Ora il colto pubblico infastidito dirà: ma noi vogliamo sapere che avete fatto di buono per esser nominato sindaco. Ecco qua... mi spiego subito: i connotati ce li dovevo mettere perché così ha fatto il signor Ahasvero per i gli altri miei colleghi: quanto a quel che ho fatto io è presto detto. La prima operazione fu quella di venire al mondo e fu nell'ottobre 1854 (a proposito mio padre era stato celibe 50 anni: come poté mai al 50° anno determinarsi a...?). Dopo mi chiuse nel collegio di Campobasso e imparai a leggere (c'era con me un piccino Bevilacqua tutto pepe: era forse l'attuale direttore del Corriere?). Nel '72 presi la licenza liceale a Maddaloni; e nel '76 il rettore dell'Università D. Arcangelo Scacchi mi firmò una cartapecora che mi proclamava dottore in legge! Pover'omo! chi sa che dice all'altro mondo di quella firma messa così a casaccio! E che mormoreranno con lui D. Diego Colamarino, Polignani, Alianelli! Se mi chiamassero a fare un'altra volta l'esame di diritto amministrativo? Che magnifico fiasco! Penseranno i lettori: ...e fate il sindaco? Ed il caso non è liscio: ma intanto io mi consolo, pensando che per l'ufficio di sindaco non è necessario né il diritto amministrativo, né la licenza liceale, e che molti altri sindaci, come me, sarebbero riprovati all'uno ed all'altra.
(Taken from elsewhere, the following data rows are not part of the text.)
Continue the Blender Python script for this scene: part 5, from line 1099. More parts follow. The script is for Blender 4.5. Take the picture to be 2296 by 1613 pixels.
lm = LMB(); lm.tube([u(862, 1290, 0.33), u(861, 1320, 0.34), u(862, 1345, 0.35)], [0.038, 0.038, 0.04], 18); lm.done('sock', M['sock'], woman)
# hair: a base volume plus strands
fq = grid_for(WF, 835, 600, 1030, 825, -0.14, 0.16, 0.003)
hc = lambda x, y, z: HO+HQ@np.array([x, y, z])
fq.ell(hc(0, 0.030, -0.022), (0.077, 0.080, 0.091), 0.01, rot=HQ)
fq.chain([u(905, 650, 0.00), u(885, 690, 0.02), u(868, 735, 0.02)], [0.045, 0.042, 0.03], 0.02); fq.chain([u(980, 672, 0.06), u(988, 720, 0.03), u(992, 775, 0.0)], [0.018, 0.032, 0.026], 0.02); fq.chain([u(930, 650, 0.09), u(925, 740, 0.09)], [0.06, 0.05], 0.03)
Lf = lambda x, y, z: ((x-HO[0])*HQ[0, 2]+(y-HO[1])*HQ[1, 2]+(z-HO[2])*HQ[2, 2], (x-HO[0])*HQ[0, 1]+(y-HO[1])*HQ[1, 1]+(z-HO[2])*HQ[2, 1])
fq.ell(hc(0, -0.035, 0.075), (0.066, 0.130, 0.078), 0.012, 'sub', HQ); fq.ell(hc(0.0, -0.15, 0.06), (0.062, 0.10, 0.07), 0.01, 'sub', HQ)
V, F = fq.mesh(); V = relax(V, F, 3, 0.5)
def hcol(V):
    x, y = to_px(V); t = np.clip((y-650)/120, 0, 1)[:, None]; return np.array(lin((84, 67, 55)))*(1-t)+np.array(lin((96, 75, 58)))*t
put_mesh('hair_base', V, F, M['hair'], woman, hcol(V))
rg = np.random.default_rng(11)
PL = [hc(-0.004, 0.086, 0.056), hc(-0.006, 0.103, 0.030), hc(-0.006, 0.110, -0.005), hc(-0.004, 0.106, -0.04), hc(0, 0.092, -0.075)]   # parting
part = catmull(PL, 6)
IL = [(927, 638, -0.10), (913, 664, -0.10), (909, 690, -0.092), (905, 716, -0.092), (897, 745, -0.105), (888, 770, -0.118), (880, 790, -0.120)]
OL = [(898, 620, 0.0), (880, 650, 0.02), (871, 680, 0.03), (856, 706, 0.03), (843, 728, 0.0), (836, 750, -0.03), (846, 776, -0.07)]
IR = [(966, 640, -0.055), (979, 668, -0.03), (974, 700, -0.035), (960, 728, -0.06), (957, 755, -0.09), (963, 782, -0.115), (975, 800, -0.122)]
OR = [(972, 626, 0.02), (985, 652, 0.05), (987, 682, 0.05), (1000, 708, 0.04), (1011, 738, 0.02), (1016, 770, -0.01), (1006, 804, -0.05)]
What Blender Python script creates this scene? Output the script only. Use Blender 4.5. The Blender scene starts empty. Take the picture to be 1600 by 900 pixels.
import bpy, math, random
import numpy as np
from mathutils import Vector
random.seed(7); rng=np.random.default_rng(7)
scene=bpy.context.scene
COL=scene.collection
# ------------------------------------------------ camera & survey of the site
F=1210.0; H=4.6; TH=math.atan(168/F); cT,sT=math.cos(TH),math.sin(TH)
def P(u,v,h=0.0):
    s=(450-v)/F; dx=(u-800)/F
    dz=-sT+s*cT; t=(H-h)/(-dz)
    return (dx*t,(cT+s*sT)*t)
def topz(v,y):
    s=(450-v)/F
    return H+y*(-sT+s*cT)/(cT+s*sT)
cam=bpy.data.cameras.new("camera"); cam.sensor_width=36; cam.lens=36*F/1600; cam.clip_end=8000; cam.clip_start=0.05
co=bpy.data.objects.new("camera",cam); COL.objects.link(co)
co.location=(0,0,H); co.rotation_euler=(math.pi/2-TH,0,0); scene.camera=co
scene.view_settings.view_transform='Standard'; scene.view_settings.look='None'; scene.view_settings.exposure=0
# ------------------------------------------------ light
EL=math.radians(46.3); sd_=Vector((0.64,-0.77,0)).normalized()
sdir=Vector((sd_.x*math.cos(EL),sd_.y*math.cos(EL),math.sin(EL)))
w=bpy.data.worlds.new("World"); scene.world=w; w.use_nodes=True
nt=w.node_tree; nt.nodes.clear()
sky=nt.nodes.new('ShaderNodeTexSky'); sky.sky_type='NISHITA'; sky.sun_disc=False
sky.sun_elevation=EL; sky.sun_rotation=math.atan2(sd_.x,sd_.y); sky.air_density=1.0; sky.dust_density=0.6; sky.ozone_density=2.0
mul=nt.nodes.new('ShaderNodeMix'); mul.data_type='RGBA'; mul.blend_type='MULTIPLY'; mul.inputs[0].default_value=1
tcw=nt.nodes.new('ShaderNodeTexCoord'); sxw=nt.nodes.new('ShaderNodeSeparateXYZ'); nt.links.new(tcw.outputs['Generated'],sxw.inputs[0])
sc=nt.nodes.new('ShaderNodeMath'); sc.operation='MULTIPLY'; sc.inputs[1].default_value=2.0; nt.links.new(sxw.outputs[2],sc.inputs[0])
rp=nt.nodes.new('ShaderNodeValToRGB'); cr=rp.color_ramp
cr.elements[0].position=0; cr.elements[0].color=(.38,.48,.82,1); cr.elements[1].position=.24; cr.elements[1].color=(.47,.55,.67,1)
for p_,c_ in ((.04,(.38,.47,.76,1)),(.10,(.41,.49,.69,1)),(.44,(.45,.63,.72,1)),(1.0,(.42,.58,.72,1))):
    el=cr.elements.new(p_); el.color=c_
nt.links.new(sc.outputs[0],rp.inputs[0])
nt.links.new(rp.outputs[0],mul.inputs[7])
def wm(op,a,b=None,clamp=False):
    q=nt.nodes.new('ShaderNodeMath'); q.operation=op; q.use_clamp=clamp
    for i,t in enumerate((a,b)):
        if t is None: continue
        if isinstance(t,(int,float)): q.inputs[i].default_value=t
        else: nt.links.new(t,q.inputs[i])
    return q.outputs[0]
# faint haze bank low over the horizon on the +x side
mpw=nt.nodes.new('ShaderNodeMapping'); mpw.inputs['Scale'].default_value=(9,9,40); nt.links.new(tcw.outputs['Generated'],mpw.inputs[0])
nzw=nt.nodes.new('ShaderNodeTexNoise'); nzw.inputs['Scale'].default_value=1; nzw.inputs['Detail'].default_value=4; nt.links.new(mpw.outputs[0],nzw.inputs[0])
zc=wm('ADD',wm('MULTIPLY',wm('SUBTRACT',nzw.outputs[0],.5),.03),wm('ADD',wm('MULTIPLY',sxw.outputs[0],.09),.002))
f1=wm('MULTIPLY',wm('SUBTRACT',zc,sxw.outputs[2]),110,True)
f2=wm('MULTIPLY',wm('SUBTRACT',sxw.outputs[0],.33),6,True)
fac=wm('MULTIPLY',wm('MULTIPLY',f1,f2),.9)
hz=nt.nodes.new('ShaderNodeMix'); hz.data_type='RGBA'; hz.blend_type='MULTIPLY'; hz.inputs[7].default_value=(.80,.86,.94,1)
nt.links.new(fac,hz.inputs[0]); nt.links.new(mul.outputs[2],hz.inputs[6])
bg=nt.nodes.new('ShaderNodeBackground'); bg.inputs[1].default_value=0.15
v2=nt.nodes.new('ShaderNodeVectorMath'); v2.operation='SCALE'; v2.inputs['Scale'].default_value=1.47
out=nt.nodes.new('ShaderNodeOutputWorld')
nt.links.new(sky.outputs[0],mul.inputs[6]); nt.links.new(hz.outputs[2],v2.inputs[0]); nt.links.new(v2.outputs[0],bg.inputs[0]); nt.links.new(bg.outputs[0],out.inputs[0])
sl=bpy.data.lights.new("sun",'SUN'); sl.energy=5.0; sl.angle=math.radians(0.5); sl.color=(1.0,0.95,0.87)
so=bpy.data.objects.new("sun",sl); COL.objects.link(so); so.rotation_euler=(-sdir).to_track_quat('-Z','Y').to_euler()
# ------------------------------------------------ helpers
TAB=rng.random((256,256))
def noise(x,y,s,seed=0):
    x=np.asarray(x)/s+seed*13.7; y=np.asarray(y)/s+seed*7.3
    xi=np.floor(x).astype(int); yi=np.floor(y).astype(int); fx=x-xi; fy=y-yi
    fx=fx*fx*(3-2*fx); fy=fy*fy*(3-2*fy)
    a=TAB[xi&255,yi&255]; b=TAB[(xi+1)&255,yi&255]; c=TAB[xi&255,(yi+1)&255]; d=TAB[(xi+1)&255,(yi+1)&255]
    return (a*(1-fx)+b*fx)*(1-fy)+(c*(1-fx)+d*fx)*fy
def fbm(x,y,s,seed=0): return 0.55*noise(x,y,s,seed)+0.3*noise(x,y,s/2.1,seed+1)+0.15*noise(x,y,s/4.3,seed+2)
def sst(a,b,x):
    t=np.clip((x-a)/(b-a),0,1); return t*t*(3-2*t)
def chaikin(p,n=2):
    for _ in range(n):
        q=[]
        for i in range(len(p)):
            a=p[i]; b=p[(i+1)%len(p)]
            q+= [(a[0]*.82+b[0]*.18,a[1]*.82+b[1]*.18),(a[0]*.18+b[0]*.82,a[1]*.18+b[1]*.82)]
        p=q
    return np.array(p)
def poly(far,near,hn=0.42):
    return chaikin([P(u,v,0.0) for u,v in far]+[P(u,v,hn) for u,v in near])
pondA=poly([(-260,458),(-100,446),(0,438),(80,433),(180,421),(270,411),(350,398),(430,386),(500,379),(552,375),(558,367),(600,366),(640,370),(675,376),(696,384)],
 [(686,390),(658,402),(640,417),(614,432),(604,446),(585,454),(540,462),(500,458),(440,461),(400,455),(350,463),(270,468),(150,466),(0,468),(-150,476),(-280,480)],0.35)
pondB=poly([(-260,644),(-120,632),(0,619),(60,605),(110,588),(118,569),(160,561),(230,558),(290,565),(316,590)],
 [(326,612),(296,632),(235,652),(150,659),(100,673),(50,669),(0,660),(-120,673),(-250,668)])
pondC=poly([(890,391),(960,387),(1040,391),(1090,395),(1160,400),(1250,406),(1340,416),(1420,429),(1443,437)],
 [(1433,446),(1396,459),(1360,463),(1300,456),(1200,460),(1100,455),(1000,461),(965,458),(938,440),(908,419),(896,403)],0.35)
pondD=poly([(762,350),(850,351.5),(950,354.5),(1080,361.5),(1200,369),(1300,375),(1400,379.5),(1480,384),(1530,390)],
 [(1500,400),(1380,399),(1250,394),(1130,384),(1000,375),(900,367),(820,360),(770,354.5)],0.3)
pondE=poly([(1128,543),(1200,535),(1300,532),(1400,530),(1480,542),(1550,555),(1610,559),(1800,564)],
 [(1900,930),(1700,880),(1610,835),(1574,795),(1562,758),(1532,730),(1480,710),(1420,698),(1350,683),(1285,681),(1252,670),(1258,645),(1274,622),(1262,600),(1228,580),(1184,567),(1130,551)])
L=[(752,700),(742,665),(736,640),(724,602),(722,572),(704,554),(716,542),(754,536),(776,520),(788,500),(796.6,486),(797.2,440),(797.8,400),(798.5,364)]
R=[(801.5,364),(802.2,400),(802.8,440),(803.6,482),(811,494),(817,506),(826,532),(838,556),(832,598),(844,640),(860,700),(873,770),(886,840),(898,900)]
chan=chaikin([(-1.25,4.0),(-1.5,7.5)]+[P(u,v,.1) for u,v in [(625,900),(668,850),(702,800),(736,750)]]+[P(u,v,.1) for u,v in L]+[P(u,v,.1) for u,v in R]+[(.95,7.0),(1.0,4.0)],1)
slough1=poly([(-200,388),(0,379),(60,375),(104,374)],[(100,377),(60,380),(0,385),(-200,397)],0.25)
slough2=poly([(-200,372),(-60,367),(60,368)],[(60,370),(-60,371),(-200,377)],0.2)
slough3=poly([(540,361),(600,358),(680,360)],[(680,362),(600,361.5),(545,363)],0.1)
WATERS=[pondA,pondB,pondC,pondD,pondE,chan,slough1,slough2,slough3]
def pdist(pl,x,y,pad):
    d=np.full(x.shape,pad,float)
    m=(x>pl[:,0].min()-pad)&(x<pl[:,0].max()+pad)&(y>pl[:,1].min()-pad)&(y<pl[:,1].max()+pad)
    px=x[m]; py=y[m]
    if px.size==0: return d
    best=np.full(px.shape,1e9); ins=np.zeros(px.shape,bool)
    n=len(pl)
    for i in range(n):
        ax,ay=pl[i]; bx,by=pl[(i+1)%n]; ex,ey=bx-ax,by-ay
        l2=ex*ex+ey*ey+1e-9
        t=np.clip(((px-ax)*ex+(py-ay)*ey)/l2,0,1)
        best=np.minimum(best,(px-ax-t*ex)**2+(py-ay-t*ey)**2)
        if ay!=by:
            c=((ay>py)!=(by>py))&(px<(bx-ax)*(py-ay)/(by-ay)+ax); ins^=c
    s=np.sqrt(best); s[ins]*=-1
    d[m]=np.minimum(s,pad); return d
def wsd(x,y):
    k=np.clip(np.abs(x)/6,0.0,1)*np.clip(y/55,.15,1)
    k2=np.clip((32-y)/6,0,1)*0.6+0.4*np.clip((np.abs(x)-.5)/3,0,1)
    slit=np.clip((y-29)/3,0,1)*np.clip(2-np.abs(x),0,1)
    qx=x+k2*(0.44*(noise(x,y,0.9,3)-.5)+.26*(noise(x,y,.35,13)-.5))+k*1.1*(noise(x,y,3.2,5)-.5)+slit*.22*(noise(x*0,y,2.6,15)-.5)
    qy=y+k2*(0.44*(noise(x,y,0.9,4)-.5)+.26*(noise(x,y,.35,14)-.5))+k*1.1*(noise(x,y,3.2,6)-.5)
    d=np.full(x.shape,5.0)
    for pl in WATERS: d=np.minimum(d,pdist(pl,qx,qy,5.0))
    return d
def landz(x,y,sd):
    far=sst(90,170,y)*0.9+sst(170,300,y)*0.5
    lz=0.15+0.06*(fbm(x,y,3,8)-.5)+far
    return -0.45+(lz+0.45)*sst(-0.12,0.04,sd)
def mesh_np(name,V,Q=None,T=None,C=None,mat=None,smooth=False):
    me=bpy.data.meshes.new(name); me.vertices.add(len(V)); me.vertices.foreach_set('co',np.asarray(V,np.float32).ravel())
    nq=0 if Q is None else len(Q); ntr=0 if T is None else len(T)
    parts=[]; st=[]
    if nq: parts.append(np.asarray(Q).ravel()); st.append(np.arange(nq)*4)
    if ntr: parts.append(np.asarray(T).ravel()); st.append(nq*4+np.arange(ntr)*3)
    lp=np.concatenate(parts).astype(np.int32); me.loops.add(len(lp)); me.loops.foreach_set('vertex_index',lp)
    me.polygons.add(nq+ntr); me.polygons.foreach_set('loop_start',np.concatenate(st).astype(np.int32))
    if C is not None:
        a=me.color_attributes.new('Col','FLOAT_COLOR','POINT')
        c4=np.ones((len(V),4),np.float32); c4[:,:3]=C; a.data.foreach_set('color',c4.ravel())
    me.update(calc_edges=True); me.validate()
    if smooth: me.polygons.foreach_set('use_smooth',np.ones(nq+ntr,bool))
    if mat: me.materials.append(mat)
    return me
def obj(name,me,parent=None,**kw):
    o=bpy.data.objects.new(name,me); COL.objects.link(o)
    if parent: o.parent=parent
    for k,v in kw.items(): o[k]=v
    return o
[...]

Ma basta... Torniamo alla mia vita pubblica. Dunque dopo avuta la cartapecora tornai in patria nel '77. Una sera m'invitarono a cena (della cena mi ricordo bene... c'era molto spor locale... lepri, trote, pernici... il vino forse era un po' cotto... ma non saprei): il giorno dopo sentii la mia proclamazione a candidato consigliere comunale per opera dei commensali.
Detto fatto: poco dopo ebbi l'invito di andare a sedere nel nostro parlamentino, dove per parecchi anni ebbi la soddisfazione, il piacere e l'onore di vedermi tutte le proposte, tutti gli ordini del giorno e anche tutti i reclami respinti e rigettati. Naturalmente gli spropositi erano i miei e quindi zitto, poi parecchio di quella roba andata così a male ha prodotto conseguenze peggiori.
Intanto io duro al mio posto, come un caporale svizzero fino all'89, in cui, dopo le mutazioni arrecate da Crispi alla legge comunale, venne su una rappresentanza popolare, che, senza complimenti, cacciò fuori me; quattro o cinque consiglieri, che (beati loro!) hanno da poter vivere senza il consiglierato né altra professione, e due guardie municipali. In quel frattempo però non mi fecero stare ozioso, mi fecero fare il giudice conciliatore, nel quale ufficio ebbi modo di sperimentare tutte le gradazioni della mia pazienza, che non è poca. Poi tre anni fa mi rielessero... fui fatto anche assessore... e per colmo di gloria mi consegnarono tutte due le effe di assessore delegato, e così per più d'un anno ho potuto far le prove di questa graziosa carica della quale mi pare che i grattacapi sieno molti e si goda un lauto compenso di espressioni e commenti che il Signore Dio ci salvi. Il più bello però è questo. Nelle ultime elezioni io fui il 14°: e dei membri dell'attuale Giunta tre votarono contro il mio nome non solamente come consigliere, ma anche come assessore, dimodoché non sono meno meravigliato dei miei lettori ed elettori come possa dondolarmi sulla rurale sedia del rappresentante il potere esecutivo. «Vita breve, morte certa, del morire l'ora è incerta» dicono i passionisti.
Se il pubblico vuol sapere quel che fo attualmente, rispondo che faccio quel che fanno tutti gli altri sindaci, metto un centinatio di firme al giorno, che naturalmente vanno a finire sotto al Sottoprefetto.
Che altro posso dire? Si vuol sapere quel che penso del problema sociale, del bimetallismo, della musica di Wagner, dei preraffaellisti, del futuro conclave? Questo poi lo dirò un'altra volta.
Capracotta, 1° marzo 1896.
Luigi Campanelli
Fonte: Ahasvero, I nuovi sindaci (da un comune all'altro), in «Corriere del Molise», II:44, Campobasso, 19 aprile 1896.